Please output the data below exactly as given, starting at its first line and stopping after the line that contains "SC.camera = cam".
######
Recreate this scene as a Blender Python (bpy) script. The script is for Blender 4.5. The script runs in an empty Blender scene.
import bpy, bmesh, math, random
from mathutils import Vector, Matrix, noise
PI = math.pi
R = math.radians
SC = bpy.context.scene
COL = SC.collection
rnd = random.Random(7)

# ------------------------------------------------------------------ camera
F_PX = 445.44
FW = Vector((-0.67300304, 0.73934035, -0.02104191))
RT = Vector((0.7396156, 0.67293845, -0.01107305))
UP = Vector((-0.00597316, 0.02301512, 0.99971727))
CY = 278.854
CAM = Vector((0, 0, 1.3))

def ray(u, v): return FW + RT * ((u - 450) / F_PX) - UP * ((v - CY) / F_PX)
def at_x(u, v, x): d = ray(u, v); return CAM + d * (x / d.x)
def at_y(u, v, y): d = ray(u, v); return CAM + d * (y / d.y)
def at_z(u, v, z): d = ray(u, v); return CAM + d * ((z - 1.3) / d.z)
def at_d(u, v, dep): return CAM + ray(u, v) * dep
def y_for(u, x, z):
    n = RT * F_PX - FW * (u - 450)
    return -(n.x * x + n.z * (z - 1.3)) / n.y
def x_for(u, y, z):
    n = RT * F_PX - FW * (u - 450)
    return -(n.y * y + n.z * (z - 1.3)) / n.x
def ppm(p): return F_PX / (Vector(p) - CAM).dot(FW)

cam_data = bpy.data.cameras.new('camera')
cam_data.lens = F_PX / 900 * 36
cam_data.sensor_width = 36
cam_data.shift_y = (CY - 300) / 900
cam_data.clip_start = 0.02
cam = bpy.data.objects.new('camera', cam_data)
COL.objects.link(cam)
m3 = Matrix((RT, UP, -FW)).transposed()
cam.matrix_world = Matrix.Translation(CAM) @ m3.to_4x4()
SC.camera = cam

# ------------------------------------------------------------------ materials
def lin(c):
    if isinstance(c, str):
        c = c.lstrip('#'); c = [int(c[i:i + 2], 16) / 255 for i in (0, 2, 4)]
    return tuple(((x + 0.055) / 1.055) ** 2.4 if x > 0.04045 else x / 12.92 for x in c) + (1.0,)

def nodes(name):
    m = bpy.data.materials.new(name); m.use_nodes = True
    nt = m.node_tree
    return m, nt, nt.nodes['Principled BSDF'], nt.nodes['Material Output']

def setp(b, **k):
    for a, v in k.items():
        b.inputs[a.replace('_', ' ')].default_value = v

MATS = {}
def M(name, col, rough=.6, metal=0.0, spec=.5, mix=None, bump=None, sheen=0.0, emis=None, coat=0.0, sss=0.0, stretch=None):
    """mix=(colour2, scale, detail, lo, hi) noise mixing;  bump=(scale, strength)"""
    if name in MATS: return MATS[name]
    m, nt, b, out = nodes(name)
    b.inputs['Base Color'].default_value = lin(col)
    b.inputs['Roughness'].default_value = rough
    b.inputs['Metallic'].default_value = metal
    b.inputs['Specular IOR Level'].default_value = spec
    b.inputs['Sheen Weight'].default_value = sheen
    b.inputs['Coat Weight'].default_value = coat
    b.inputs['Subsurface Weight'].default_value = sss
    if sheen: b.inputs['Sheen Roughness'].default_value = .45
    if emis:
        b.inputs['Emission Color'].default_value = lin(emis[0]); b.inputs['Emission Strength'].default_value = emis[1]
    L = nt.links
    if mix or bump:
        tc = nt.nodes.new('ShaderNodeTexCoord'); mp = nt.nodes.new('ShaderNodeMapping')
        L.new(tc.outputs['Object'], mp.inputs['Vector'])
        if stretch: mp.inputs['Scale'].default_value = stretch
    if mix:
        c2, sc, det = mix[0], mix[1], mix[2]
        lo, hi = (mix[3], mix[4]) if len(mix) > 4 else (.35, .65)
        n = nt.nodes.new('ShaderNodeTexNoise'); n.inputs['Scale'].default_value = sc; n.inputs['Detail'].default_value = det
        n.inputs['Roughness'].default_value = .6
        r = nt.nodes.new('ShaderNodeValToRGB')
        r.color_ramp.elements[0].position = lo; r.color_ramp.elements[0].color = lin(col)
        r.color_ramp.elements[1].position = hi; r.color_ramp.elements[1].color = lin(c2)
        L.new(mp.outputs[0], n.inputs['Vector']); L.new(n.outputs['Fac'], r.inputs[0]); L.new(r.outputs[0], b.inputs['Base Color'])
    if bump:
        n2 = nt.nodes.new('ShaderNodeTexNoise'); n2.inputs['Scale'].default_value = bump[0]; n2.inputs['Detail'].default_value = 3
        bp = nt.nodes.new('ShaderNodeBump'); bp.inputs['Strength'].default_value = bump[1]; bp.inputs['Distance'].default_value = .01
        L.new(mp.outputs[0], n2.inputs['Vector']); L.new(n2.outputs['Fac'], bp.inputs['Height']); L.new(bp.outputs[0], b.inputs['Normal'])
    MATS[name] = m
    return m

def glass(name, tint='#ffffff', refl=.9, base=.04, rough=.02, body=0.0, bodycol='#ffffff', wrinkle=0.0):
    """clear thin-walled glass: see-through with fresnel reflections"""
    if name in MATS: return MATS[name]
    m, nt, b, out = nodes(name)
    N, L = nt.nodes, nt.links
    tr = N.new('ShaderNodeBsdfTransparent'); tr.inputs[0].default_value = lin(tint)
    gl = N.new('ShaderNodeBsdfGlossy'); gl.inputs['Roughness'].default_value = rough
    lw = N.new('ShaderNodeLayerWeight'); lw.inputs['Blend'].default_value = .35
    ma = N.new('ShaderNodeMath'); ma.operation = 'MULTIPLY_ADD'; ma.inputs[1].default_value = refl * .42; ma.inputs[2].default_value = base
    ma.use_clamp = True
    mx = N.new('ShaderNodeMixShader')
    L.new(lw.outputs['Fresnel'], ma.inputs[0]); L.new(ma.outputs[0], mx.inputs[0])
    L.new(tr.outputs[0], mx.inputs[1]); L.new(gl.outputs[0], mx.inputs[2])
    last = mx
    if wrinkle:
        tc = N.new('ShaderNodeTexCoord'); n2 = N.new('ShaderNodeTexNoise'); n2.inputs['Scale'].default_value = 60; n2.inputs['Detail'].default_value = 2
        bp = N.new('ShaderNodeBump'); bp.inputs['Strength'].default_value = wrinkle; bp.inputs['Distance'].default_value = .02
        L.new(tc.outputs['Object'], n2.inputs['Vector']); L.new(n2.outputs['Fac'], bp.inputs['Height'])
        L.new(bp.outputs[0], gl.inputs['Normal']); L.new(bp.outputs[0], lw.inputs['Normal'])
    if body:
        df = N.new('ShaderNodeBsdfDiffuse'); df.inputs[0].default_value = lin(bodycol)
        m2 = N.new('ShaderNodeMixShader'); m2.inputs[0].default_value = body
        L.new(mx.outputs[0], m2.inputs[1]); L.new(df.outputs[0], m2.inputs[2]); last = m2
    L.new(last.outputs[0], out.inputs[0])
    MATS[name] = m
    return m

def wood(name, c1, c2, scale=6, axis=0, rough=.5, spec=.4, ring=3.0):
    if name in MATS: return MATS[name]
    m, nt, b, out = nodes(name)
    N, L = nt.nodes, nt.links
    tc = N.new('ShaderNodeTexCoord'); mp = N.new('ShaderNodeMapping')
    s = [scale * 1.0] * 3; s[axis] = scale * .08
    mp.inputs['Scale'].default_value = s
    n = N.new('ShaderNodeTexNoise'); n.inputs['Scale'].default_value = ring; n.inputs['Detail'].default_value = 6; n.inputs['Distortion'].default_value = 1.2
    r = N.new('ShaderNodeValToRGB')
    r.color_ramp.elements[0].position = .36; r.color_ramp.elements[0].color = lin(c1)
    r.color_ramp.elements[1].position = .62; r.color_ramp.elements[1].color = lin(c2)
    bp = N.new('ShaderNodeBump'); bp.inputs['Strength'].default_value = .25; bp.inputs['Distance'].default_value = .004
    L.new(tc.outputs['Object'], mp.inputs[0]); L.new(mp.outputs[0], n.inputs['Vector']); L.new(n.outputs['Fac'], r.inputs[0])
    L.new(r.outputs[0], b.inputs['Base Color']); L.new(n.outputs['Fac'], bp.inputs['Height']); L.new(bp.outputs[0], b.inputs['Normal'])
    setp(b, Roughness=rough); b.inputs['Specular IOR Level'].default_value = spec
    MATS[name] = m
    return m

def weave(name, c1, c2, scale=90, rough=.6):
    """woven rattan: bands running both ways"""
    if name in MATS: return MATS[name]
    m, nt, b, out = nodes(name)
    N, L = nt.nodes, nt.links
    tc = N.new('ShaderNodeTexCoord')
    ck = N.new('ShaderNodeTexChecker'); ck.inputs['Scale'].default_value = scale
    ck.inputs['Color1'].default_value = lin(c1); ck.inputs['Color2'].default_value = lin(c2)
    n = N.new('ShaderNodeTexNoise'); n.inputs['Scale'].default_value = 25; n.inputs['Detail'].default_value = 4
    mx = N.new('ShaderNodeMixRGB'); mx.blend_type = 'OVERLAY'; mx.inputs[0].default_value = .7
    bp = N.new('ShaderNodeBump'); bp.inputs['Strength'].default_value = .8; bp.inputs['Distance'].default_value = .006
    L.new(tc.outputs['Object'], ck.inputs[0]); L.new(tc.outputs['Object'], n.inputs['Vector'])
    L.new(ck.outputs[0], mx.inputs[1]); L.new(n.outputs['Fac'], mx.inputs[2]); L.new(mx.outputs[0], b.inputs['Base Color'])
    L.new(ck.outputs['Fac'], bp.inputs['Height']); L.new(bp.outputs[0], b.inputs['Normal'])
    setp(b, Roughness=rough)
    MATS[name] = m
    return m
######
Solved exercise:
Recreate this scene as a Blender Python (bpy) script. The script is for Blender 4.5. The script runs in an empty Blender scene.
import bpy, bmesh, math, random
from mathutils import Vector, Matrix, noise
PI = math.pi
R = math.radians
SC = bpy.context.scene
COL = SC.collection
rnd = random.Random(7)

# ------------------------------------------------------------------ camera
F_PX = 445.44
FW = Vector((-0.67300304, 0.73934035, -0.02104191))
RT = Vector((0.7396156, 0.67293845, -0.01107305))
UP = Vector((-0.00597316, 0.02301512, 0.99971727))
CY = 278.854
CAM = Vector((0, 0, 1.3))

def ray(u, v): return FW + RT * ((u - 450) / F_PX) - UP * ((v - CY) / F_PX)
def at_x(u, v, x): d = ray(u, v); return CAM + d * (x / d.x)
def at_y(u, v, y): d = ray(u, v); return CAM + d * (y / d.y)
def at_z(u, v, z): d = ray(u, v); return CAM + d * ((z - 1.3) / d.z)
def at_d(u, v, dep): return CAM + ray(u, v) * dep
def y_for(u, x, z):
    n = RT * F_PX - FW * (u - 450)
    return -(n.x * x + n.z * (z - 1.3)) / n.y
def x_for(u, y, z):
    n = RT * F_PX - FW * (u - 450)
    return -(n.y * y + n.z * (z - 1.3)) / n.x
def ppm(p): return F_PX / (Vector(p) - CAM).dot(FW)

cam_data = bpy.data.cameras.new('camera')
cam_data.lens = F_PX / 900 * 36
cam_data.sensor_width = 36
cam_data.shift_y = (CY - 300) / 900
cam_data.clip_start = 0.02
cam = bpy.data.objects.new('camera', cam_data)
COL.objects.link(cam)
m3 = Matrix((RT, UP, -FW)).transposed()
cam.matrix_world = Matrix.Translation(CAM) @ m3.to_4x4()
SC.camera = cam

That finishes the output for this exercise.